Copy the first line of the entries below and every line after it through the line containing "COL = sc.collection". Do not include pictures.

────────────────────

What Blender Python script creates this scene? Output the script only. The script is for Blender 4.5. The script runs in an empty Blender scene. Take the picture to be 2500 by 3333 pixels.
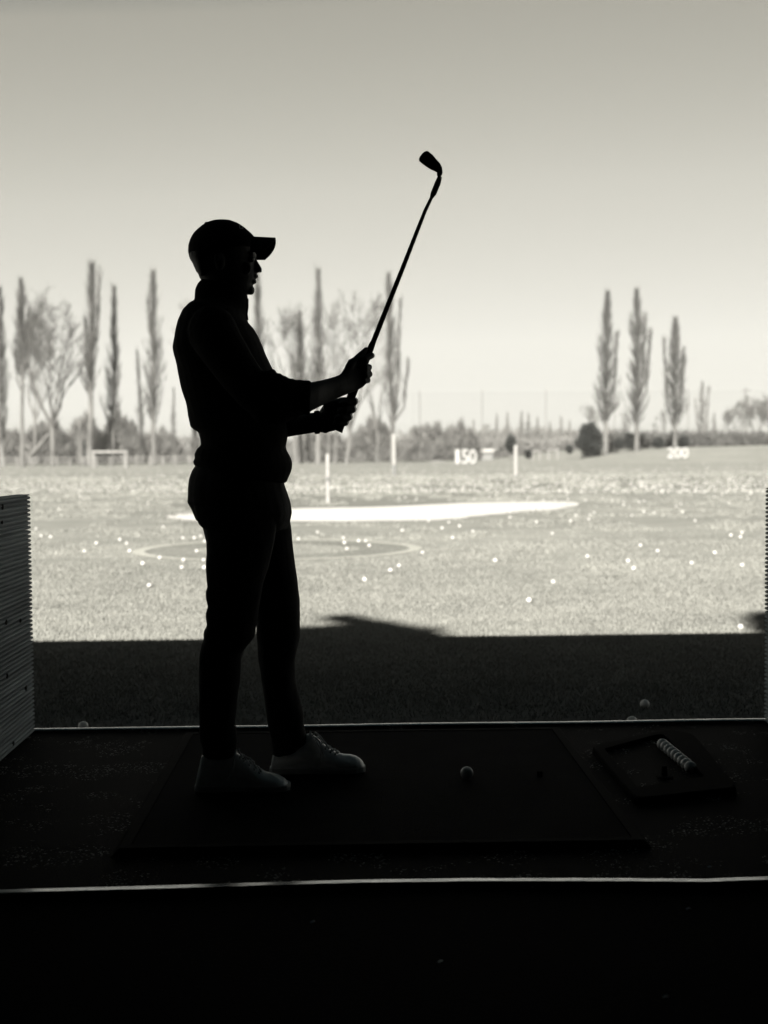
import bpy, bmesh, math, random
import numpy as np
from mathutils import Vector, Matrix, noise
random.seed(7); rng = np.random.default_rng(7)
R = math.radians
sc = bpy.context.scene
COL = sc.collection

# ---------------------------------------------------------------- camera
CAM = Vector((0, 0, 1.09)); F = 4150.0; CX, CY = 1250.0, 1666.5
YAW, PITCH, ROLL = R(1.52), R(2.57), R(0.46)
fwd = Vector((math.sin(YAW)*math.cos(PITCH), math.cos(YAW)*math.cos(PITCH), -math.sin(PITCH)))
rt0 = Vector((math.cos(YAW), -math.sin(YAW), 0)); up0 = rt0.cross(fwd)
rt = rt0*math.cos(ROLL) - up0*math.sin(ROLL); up = up0*math.cos(ROLL) + rt0*math.sin(ROLL)
cd = bpy.data.cameras.new('camera'); cam = bpy.data.objects.new('camera', cd); COL.objects.link(cam)
cam.matrix_world = Matrix(((rt.x, up.x, -fwd.x, CAM.x), (rt.y, up.y, -fwd.y, CAM.y), (rt.z, up.z, -fwd.z, CAM.z), (0, 0, 0, 1)))
cd.sensor_fit = 'VERTICAL'; cd.sensor_height = 36; cd.sensor_width = 27; cd.lens = F/3333*36
cd.clip_start = 0.05; cd.clip_end = 6000
cd.dof.use_dof = True; cd.dof.focus_distance = 4.2; cd.dof.aperture_fstop = 2.8
sc.camera = cam
# ---------------------------------------------------------------- light
sc.view_settings.view_transform = 'Standard'; sc.view_settings.look = 'None'
sc.view_settings.gamma = 1; sc.view_settings.exposure = 2.34
SUN = Vector((0.22, 1.0, -0.70)).normalized()      # direction the light travels
EL = math.asin(-SUN.z); ROT = math.atan2(-SUN.x, -SUN.y)
sl = bpy.data.lights.new('sun', 'SUN'); sl.energy = 5; sl.angle = R(0.5); sl.color = (1, .965, .87)
so = bpy.data.objects.new('sun', sl); COL.objects.link(so); so.rotation_euler = SUN.to_track_quat('-Z', 'Y').to_euler(); so.location = (0, -20, 20)
w = bpy.data.worlds.new('World'); sc.world = w; w.use_nodes = True
nt = w.node_tree; bg = nt.nodes['Background']; bg.inputs[1].default_value = 0.05
sky = nt.nodes.new('ShaderNodeTexSky'); sky.sky_type = 'NISHITA'; sky.sun_disc = False
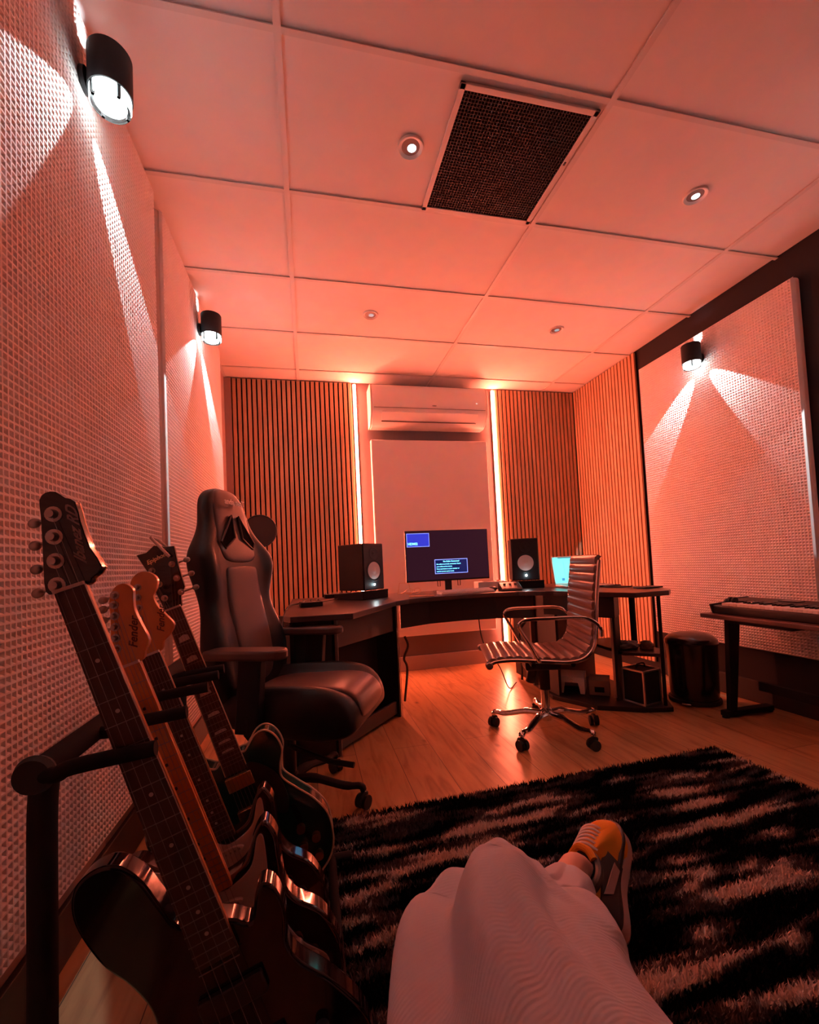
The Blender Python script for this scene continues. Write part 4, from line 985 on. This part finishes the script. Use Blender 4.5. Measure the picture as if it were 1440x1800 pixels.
# ------------------------------------------------------------------ person
def person():
    t = thing('person', 'seated person in pale baggy jeans with legs crossed, one mustard sneaker raised over the rug', 'person', (.14, -.10, 0))
    ox, oy = .14, -.10
    def L(p): return V((p[0]-ox, p[1]-oy, p[2]))
    # body: one skinned surface inside the clothes
    J = [(.14, -.16, .50), (.05, -.14, .50), (.23, -.14, .50), (.14, .15, .55), (.215, .50, .545), (.34, .62, .44), (.480, .782, .385), (.530, .80, .325), (.262, .33, .39), (.285, .43, .23), (.30, .48, .10), (.32, .60, .055), (.14, -.22, .60)]
    E_ = [(0, 1), (0, 2), (1, 3), (3, 4), (4, 5), (5, 6), (6, 7), (2, 8), (8, 9), (9, 10), (10, 11), (0, 12)]
    rr = [.12, .10, .10, .075, .052, .036, .027, .024, .058, .045, .035, .030, .12]
    me = bpy.data.meshes.new('body'); me.from_pydata([L(p) for p in J], E_, []); me.materials.append(M['skin'])
    o = bpy.data.objects.new('body', me); COL.objects.link(o); o.parent = t
    sk = o.modifiers.new('skin', 'SKIN'); sk.use_smooth_shade = True
    for i, v in enumerate(me.skin_vertices[0].data): v.radius = (rr[i], rr[i]); v.use_root = (i == 0)
    s = o.modifiers.new('sub', 'SUBSURF'); s.levels = 2; s.render_levels = 2
    # raised leg of the trousers
    def leg(path, rads, name, seed, hollow=True, ridges=()):
        P = crom(path, 14); N = len(P)
        Rr = [v.x for v in crom([(r, 0, 0) for r in rads], 14)]
        secs = []; seg = 96; ref = V((0, 0, 1))
        prev = None
        for i, p in enumerate(P):
            tg = (P[min(N-1, i+1)]-P[max(0, i-1)]).normalized()
            if prev is None: sx = tg.cross(ref).normalized()
            else: sx = (prev-tg*prev.dot(tg)).normalized()
            prev = sx; up = sx.cross(tg).normalized()
            s_ = i/(N-1); sec = []
            for k_ in range(seg):
                a = 2*PI*k_/seg
                q = V((math.cos(a)*1.3+seed, math.sin(a)*1.3, s_*2.6))
                d = noise.noise(q)*.10+abs(noise.noise(q*1.7+V((7, 1, 3))))*.10-.04
                for (a0, slope, wdt, amp, s0, s1) in ridges:
                    da = (a-(a0+slope*(s_-s0))+PI) % (2*PI)-PI
                    env = max(0, min(1, (s_-s0)/.08))*max(0, min(1, (s1-s_)/.12))
                    d += amp*math.exp(-(da/wdt)**2)*env
                r = Rr[i]*(1+d)
                sec.append(p+sx*math.cos(a)*r+up*math.sin(a)*r*.93)
            secs.append(sec)
        # cuff: turn inwards
        last = secs[-1]; c = P[-1]; tg = (P[-1]-P[-2]).normalized()
        secs.append([c+(v-c)*.93+tg*.002 for v in last]); secs.append([c+(v-c)*.88-tg*.03 for v in last])
        return obj(name, loft(nb(), secs, False), 'denim', t, sub=1)
    up_ = [(.13, -.20, .56), (.13, .05, .585), (.14, .20, .60), (.152, .349, .596), (.174, .412, .575), (.194, .463, .560), (.219, .510, .540), (.258, .562, .488), (.338, .622, .434), (.415, .700, .402)]
    leg([L(p) for p in up_], [.13, .125, .114, .104, .103, .090, .058, .070, .060, .048], 'trouser_leg', 3.1,
        ridges=((1.95, -1.3, .15, .17, .22, .80), (2.75, -1.5, .20, .14, .2, .8), (1.15, -.9, .20, -.16, .25, .80), (.35, .6, .15, .16, .3, 1.0), (.85, 1.0, .11, .13, .40, 1.0), (2.35, -1.2, .2, -.20, .25, .75), (1.55, -1.2, .13, .07, .3, .75)))
    dn = [(.22, -.18, .52), (.24, .05, .48), (.255, .22, .44), (.265, .33, .39), (.275, .39, .31), (.29, .44, .21), (.30, .48, .12)]
    leg([L(p) for p in dn], [.12, .105, .10, .095, .09, .085, .08], 'trouser_leg', 8.3, ridges=((1.2, 1., .15, .10, .3, .9),))
    bm = nb(); ball(bm, L((.14, -.22, .53)), .2, (1, .75, .65), 24); obj('trouser_seat', bm, 'denim', t)
    # shoes : local frame origin heel, +x toe, +z up
    def shoe(mt, worn):
        sh = thing('sneaker_tmp', None, None); sh.matrix_local = mt; sh.parent = t; sh.name = 'sneaker'
        for k_ in ('label', 'category'):
            if k_ in sh: del sh[k_]
        outl = [(-.02, 0), (-.015, -.03), (.02, -.037), (.09, -.034), (.15, -.045), (.20, -.052), (.245, -.044), (.272, -.018), (.275, .012), (.255, .036), (.20, .045), (.12, .036), (.04, .037), (-.01, .028)]
        o2 = smooth2(outl, 5)
        obj('sole', prism(nb(), o2, 0, .028), 'sole', sh, bevel=.006)
        secs = []
        for z, sc, x0_, x1_ in ((.024, .97, 0, 0), (.045, .95, 0, -.004), (.062, .86, 0, -.030), (.075, .76, 0, -.075), (.090, .68, -.002, -.125), (.100, .62, -.004, -.150)):
            cx = .10
            sec = []
            for x, y in o2:
                lim = .275+x1_
                xx = x if x < .06 else .06+(x-.06)*(lim-.06)/(.275-.06)
                sec.append(V((xx+(-x0_ if x < .06 else 0), y*sc, z+(.0 if xx < .1 else -.0))))
            secs.append(sec)
        up = obj('upper', loft(nb(), secs), 'mustard', sh, sub=1)
        q = [(x*1.0, y*1.05) for x, y in o2 if x < .135]
        bm = nb(); loft(bm, [[V((x-.001, y*f_, z)) for x, y in q] for z, f_ in ((.026, .98), (.045, .97), (.062, .89), (.078, .80))]); obj('side_panel', bm, 'shoeblack', sh)
        obj('foxing', prism(nb(), [(x*1.004, y*1.03) for x, y in o2], .026, .040), 'shoeblack', sh, bevel=.004)
        # suede toe box: dome
        bm = nb(); bmesh.ops.create_uvsphere(bm, u_segments=32, v_segments=18, radius=1)
        for v in bm.verts:
            x, y, z = v.co; zz = max(z, -.1); xx = .197+x*.080; 
            wy = .050*(1-.14*max(0, x))
            v.co = V((xx, -.003+y*wy, .026+zz*(.058-.020*x)))
        obj('toe_box', bm, 'mustard', sh)
        bm = nb(); loft(bm, [[V((x, y*(1-.08*k2)-.002, z)) for y, z in ((-.030, .055), (-.024, .078), (0, .088), (.024, .078), (.030, .055), (0, .05))] for k2, x in enumerate((.06, .09, .12, .15, .175))]) 
        for v in bm.verts: v.co.z += -(v.co.x-.06)*.22+.014
        obj('tongue', bm, 'mustard', sh, sub=1)
        for i in range(6):
            x = .102+i*.017; z = .124-(x-.06)*.27
            obj('lace', tube(nb(), crom([(x-.003, -.030, z-.020), (x, -.018, z-.002), (x+.003, 0, z+.003), (x, .018, z-.002), (x-.003, .030, z-.020)], 4), .0034, 8, flat=.6), 'lace', sh)
        obj('collar', tube(nb(), crom([(-.012, 0, .098), (.0, -.028, .098), (.04, -.034, .092), (.075, -.026, .098), (.088, 0, .104), (.075, .026, .098), (.04, .034, .092), (.0, .028, .098)], 5, True), .0085, 10, True), 'shoeblack', sh)
        obj('lining', prism(nb(), smooth2([(-.008, 0), (.0, -.024), (.04, -.030), (.078, -.022), (.086, 0), (.078, .022), (.04, .030), (.0, .024)], 4), .096, .1035), 'felt', sh)
        obj('tongue_edge', tube(nb(), crom([(.060, -.030, .102), (.082, -.020, .110), (.094, 0, .115), (.082, .020, .110), (.060, .030, .102)], 5), .0075, 10), 'mustard', sh)
        bm = nb(); prism(bm, [(.12, .030), (.15, .040), (.04, .070), (.00, .082), (.03, .055)], .0355, .0375, 'Y'); prism(bm, [(.12, .030), (.15, .040), (.04, .070), (.00, .082), (.03, .055)], -.0385, -.0365, 'Y'); obj('side_stripe', bm, 'sole', sh, smooth=False)
        return sh
    # raised shoe: heel -> toe direction and the way the top faces
    toe = V((.687, .952, .300)); heel = V((.522, .735, .268)); fwd = (toe-heel).normalized()
    topd = V((-.78, -.36, .55)); topd = (topd-fwd*topd.dot(fwd)).normalized(); side = topd.cross(fwd)
    m = Matrix((fwd, side, topd)).transposed().to_4x4(); m.translation = L(heel)
    shoe(m, True)
    fwd = V((.12, 1, 0)).normalized(); topd = V((0, 0, 1)); side = topd.cross(fwd)
    m = Matrix((fwd, side, topd)).transposed().to_4x4(); m.translation = L((.295, .44, .031))
    shoe(m, False)
person()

────────────────────

= ANSWER =
What Blender Python script creates this scene? Output the script only. The script is for Blender 4.5. The script runs in an empty Blender scene. Take the picture to be 2500 by 3333 pixels.
import bpy, bmesh, math, random
import numpy as np
from mathutils import Vector, Matrix, noise
random.seed(7); rng = np.random.default_rng(7)
R = math.radians
sc = bpy.context.scene
COL = sc.collection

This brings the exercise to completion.